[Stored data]

#####

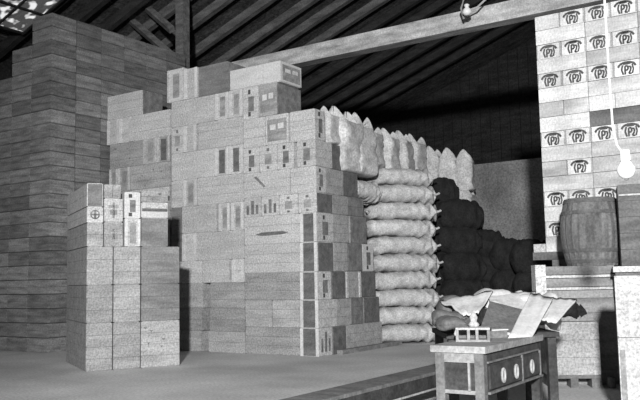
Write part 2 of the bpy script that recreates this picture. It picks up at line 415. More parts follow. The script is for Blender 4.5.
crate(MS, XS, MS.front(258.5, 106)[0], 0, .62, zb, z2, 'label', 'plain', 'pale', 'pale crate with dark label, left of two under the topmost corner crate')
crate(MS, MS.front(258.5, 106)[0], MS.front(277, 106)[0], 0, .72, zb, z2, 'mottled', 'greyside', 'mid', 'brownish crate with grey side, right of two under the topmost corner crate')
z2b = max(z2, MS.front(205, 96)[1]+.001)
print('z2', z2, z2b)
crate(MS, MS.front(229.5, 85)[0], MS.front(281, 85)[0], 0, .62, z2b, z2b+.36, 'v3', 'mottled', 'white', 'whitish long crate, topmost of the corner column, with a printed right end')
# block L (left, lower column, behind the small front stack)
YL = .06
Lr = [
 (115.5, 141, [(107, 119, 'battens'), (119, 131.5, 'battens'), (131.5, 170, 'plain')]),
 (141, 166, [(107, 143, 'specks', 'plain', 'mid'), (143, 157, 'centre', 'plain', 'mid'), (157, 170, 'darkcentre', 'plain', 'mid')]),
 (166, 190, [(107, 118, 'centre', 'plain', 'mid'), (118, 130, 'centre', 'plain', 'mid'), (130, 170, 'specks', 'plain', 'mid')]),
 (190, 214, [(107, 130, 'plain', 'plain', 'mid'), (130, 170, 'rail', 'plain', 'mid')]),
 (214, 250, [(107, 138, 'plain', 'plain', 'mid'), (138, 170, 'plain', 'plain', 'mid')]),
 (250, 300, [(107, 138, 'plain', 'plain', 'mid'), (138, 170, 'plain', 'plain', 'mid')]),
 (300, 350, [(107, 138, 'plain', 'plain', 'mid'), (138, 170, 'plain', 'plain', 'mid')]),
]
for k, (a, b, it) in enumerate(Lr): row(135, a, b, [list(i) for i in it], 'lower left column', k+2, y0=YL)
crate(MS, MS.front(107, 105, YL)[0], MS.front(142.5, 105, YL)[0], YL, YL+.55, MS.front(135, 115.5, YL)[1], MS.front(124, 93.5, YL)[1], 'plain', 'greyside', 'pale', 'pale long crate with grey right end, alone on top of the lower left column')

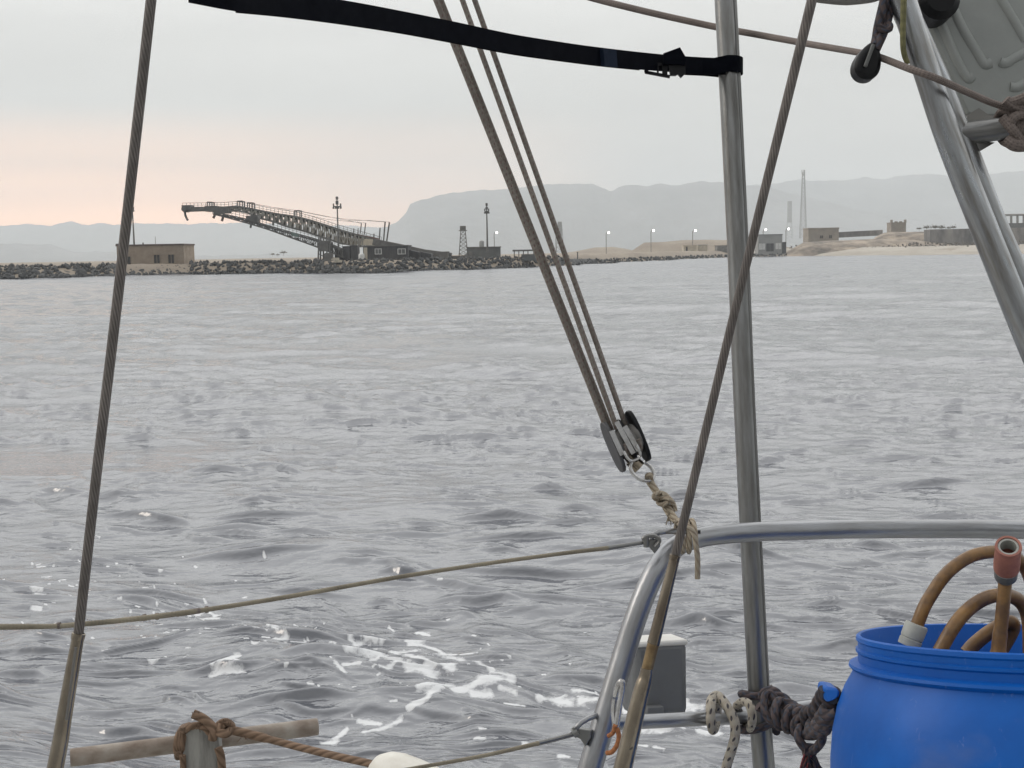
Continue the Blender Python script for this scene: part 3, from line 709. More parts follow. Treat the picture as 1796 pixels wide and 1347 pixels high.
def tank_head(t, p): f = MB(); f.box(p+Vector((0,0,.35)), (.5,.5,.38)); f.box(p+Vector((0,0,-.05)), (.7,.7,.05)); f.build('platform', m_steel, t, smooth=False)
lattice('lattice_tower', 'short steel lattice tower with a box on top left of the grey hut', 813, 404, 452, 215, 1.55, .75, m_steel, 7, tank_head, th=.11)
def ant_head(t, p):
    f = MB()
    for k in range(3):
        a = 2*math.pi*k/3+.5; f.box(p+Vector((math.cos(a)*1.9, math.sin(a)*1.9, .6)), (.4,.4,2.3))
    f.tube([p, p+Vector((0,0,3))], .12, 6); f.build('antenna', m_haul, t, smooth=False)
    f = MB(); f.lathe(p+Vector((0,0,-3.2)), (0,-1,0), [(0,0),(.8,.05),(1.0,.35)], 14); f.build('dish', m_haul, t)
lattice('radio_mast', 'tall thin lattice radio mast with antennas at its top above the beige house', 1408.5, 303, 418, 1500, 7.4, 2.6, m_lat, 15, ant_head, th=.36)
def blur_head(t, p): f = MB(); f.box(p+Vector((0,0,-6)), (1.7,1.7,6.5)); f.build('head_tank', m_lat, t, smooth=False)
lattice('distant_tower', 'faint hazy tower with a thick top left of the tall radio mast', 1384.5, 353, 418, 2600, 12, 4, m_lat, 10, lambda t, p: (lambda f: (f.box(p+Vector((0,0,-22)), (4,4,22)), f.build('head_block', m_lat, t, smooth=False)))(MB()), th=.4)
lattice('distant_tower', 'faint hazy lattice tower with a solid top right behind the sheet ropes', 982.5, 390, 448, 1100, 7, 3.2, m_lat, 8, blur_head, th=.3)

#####

Gather every line from the listing above in which the word "script" appears.

• Output for this task:
Write part 2 of the bpy script that recreates this picture. It picks up at line 415. More parts follow. The script is for Blender 4.5.
Continue the Blender Python script for this scene: part 3, from line 709. More parts follow. Treat the picture as 1796 pixels wide and 1347 pixels high.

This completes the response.